Legendary Melbourne singer Stephen Cummings returns to Adelaide this week, on top of trying to finish his already overdue second novel. The success of his first book, 1996's Wonder Boy, prompted him to attempt another, Stay Away From Lightning Girl, which is about a week from completion.

"Writing a book's not really a money pit," he laughs. "You don't get paid until you deliver it and then you don't get paid that much anyway. It's not something I advise anyone to do for monetary reasons.

"I thought I'd do another one - now it doesn't seem like such a good idea. I think I'd forgotten how much hard work it is. And monotonous. With music you can be a bit more slack, you've got other people helping you and you can think, 'that's kind of alright, nobody will notice that.' But with a book all the dumb things add up."

Those who missed his recent August shows here (his first here in a while) shouldn't miss the coming SA visit (his last in a while). Again he brings Jeff Burstin (ex-Black Sorrows) and Bill McDonald (ex-Frente, which has now all-but split up).

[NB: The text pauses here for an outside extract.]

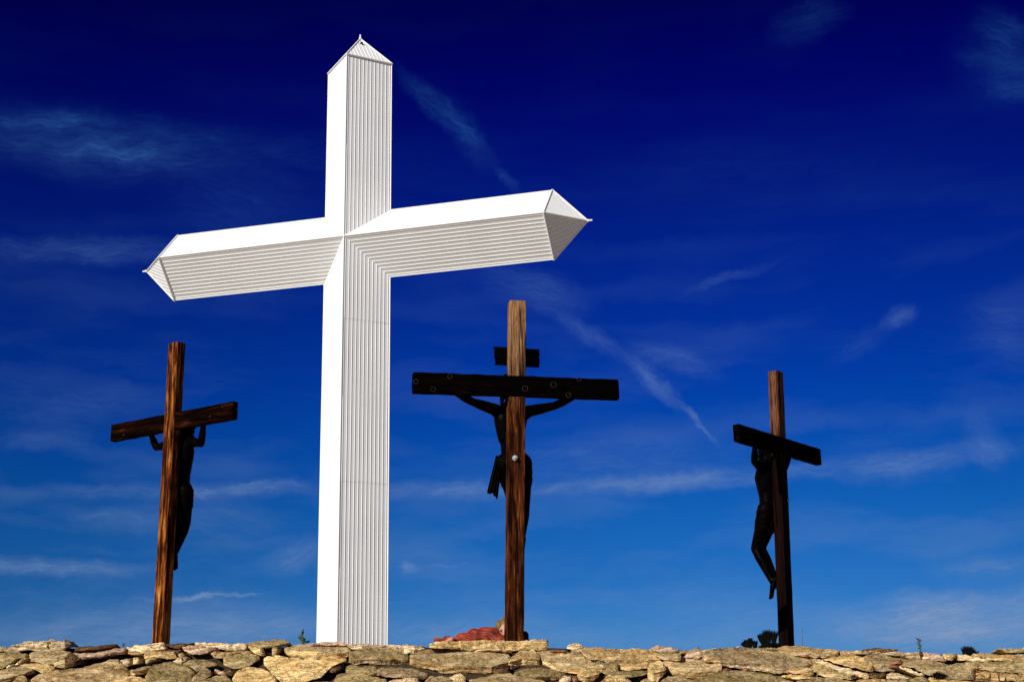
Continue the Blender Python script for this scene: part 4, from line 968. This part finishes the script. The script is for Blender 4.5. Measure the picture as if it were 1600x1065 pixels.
# green weed left of the white cross
base = at(474, 1006, 12.2); base.z = .5
o = empty('weed', base, label='green weed with an upright tip beside the left foot of the white cross', cat='plant')
f = bmesh.new(); q = lambda x, y, dy=0: at(x, y, 12.2+dy) - base
tube(f, [Vector((0, 0, 0)), q(474, 1003), q(471.5, 994), q(472, 985)], [.012, .010, .007, .003], 6)
link('stem', f, M['weed'], o)
f = bmesh.new()
for (x0, y0, x1, y1, w) in ((473,1000,467,993,.008),(472,997,469,991,.007),(473,1001,479,1001,.008),(477,1002,485,1001,.009),(473,1003,470,997,.008),(472,991,473,983,.009),(474,1001,476,995,.007)):
    for k in range(4): blade(f, q(x0, y0), q(x1, y1, .02*k) + Vector((rnd.uniform(-.01, .01), 0, rnd.uniform(-.008, .008))), w, rnd.uniform(-.01, .01))
link('leaf', f, M['weed'], o)
# green sprig at the right with a reddish base
base = at(1439, 1027, 11.75); 
o = empty('sprig', base, label='spindly green sprig on the crest with a reddish brown base, right part of the bank', cat='plant')
f = bmesh.new(); q = lambda x, y, dy=0: at(x, y, 11.75+dy) - base
tube(f, [Vector((0, 0, 0)), q(1438, 1017), q(1437, 1006), q(1435, 996)], [.010, .006, .005, .002], 6); link('stem', f, M['weed'], o)
f = bmesh.new()
for k in range(30):
    y = rnd.uniform(997, 1014); x = 1435 + (y-996)*.16; s = rnd.choice((-1, 1)); L_ = rnd.uniform(2, 6)
    blade(f, q(x, y), q(x+s*L_, y-rnd.uniform(.5, 3), rnd.uniform(-.03, .03)), .0028)
link('leaf', f, M['weed'], o)
f = bmesh.new()
for k in range(40): blade(f, q(1439+rnd.uniform(-1, 1), 1027), q(1439+rnd.uniform(-3.5, 3.5), rnd.uniform(1016, 1021), rnd.uniform(-.03, .03)), .003)
link('dead_leaves', f, M['drybrown'], o)
def grass(name, px, py, wpx, hpx, count, material, label, Y=None, up=0, w=.0022):
    Y = Y or plane_depth(px, py) - .03
    base = at(px, py, Y); f = bmesh.new()
    for k in range(count):
        x = rnd.gauss(0, .45)*wpx/2; h = hpx*rnd.uniform(.45, 1)*(1-min(.6, abs(x)/wpx))
        a = at(px+x*.7, py+1.5, Y+rnd.uniform(-.03, .03)) - base; b = at(px+x*1.25+rnd.uniform(-2, 2), py-h, Y+rnd.uniform(-.04, .02)) - base
        blade(f, a, b, w, rnd.uniform(-.008, .008))
    o = link(name, f, material); o.location = base; return tag(o, label, 'plant')
grass('grass_tuft', 1466, 1056, 26, 9, 150, M['evergreen'], 'dark mossy grass tuft on the broad pale slab at the lower right', w=.003)
grass('grass_tuft', 1335, 1058, 18, 7, 70, M['drybrown'], 'brown dry tuft under the lower end of the bright cream beam')
grass('grass_tuft', 1365, 1046, 8, 9, 26, M['drybrown'], 'wispy brown tuft on the rough greyish stone at the right')
grass('grass_tuft', 1195, 1013, 40, 3, 60, M['dry'], 'short straw along the foot of the black shrub')
grass('grass_tuft', 1091, 1012, 3, 5, 7, M['drybrown'], 'tiny dry sprig on the tan crest stone left of the black shrub', Y=12.0)
grass('grass_tuft', 193, 1008, 2.4, 9, 7, M['weed'], 'tiny dark sprig on the crest left of the left cross', Y=12.0)
grass('grass_tuft', 612, 1007, 3, 5, 6, M['drybrown'], 'tiny dry sprig at the right foot of the white cross', Y=12.2)
# straw blades in front of the cream stone
def strands(name, pts, mtl, label, w=.0028):
    base = at(pts[0][0], pts[0][1], plane_depth(*pts[0][:2])-.05); f = bmesh.new(); Yd = base.y
    for (x0, y0, x1, y1, x2, y2) in [p[2:] for p in pts]:
        tube(f, [at(x0, y0, Yd)-base, at(x1, y1, Yd-.02)-base, at(x2, y2, Yd-.03)-base], [w, w*.85, w*.3], 5)
    o = link(name, f, mtl); o.location = base; return tag(o, label, 'plant')
strands('straw', [(718,1070)+s for s in ((722,1075,718,1056,710,1046),(724,1075,722,1060,715,1048),(726,1076,724,1060,719,1049),(727,1076,725,1062,722,1053),(720,1075,716,1060,708,1050),(729,1076,727,1064,725,1057))], M['dry'], 'long dry straw blades bending over the great grey slab at the bottom')
strands('dead_twigs', [(1522,1066)+s for s in ((1522,1070,1521,1052,1524,1040),(1524,1070,1523,1055,1530,1037),(1522,1064,1523,1052,1534,1042),(1521,1056,1530,1037,1536,1042),
   (1523,1060,1535,1060,1545,1063),(1522,1058,1530,1052,1544,1061),(1530,1060,1545,1062,1580,1064),(1546,1062,1547,1054,1546,1048),(1547,1062,1548,1055,1548,1049),
   (1561,1064,1560,1054,1554,1045),(1562,1063,1561,1055,1562,1049),(1570,1064,1571,1058,1573,1055),(1572,1064,1572,1059,1570,1056),(1524,1046,1530,1043,1535,1044),(1522,1050,1531,1049,1540,1047),(1525,1054,1520,1050,1522,1044))],
   M['drybrown'], 'tangle of dry reddish brown twigs growing on the bank at the lower right', .0042)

"Bill has actually got a new group with Angie [Hart]," Cummings said. "He's been in America, where Angie married the guitar player from Alanis Morissette's band and they've formed another group called Splendid. They're getting organised to make their first album, so Bill's not going back until after Christmas. We're old friends, so we're just playing and doing stuff now."

Cummings has just seen two best-of albums released, one of his former band The Sports, and an excellent solo compilation Puppet Pauper Pirate Poet Pawn & King. While his last two solo albums were recorded with Steve Kilbey of The Church fame, both are happy to move on (Kilbey since having moved to live in Sweden). And while he has no immediate plans to record, he does plan to set up a home studio and do the next record "in bits and pieces over the next nine months".

I asked whether there were different levels of achievement between writing music and novels.

"I've written songs for so long I don't even think about it," he said. "I still get a real kick out of it - the most fun I get is putting the song together at home. With the book, I don't know really as much about it and it's more an endurance test.

"I also like to think most modern novels are more like films. Before I got involved in music I went to film school and for me, in some ways, this is almost like a film, except I don't have to have all that money or get all those people involved."

Cummings also has one more ace up his sleeve before the year's out.

"I've recorded an album with a guy in Melbourne called Chris Marshall. He used to have a group called Harem Scarem, a very wild bluesy group. He gave up music to become a professor at Melbourne Uni. Now he's come back and we've made a record with Barry Palmer, the guitarist for Deadstar and Hunters [& Collectors]. We wrote the songs between the three of us."

The group, under the banner Christopher Marshall's Wildest Dream, will release its first single in under a month, with the album due early next year.

"It's a five piece group with bass player Mark Ferrie who used to be in The Models, as well as a young drummer," Cummings said. "It's kind of quite different to what I do - much heavier - and Christopher is a very full-on front-person. I play rhythm guitar and sing back up harmonies. We're kind of somewhere in between Tim Buckley and The Faces."

Stephen Cummings plays the Governor Hindmarsh on Thu Nov 20. A new compilation album of solo material, Puppet Pauper Pirate Poet Pawn & King is out now along with a definitive Best Of The Sports 2CD anthology set.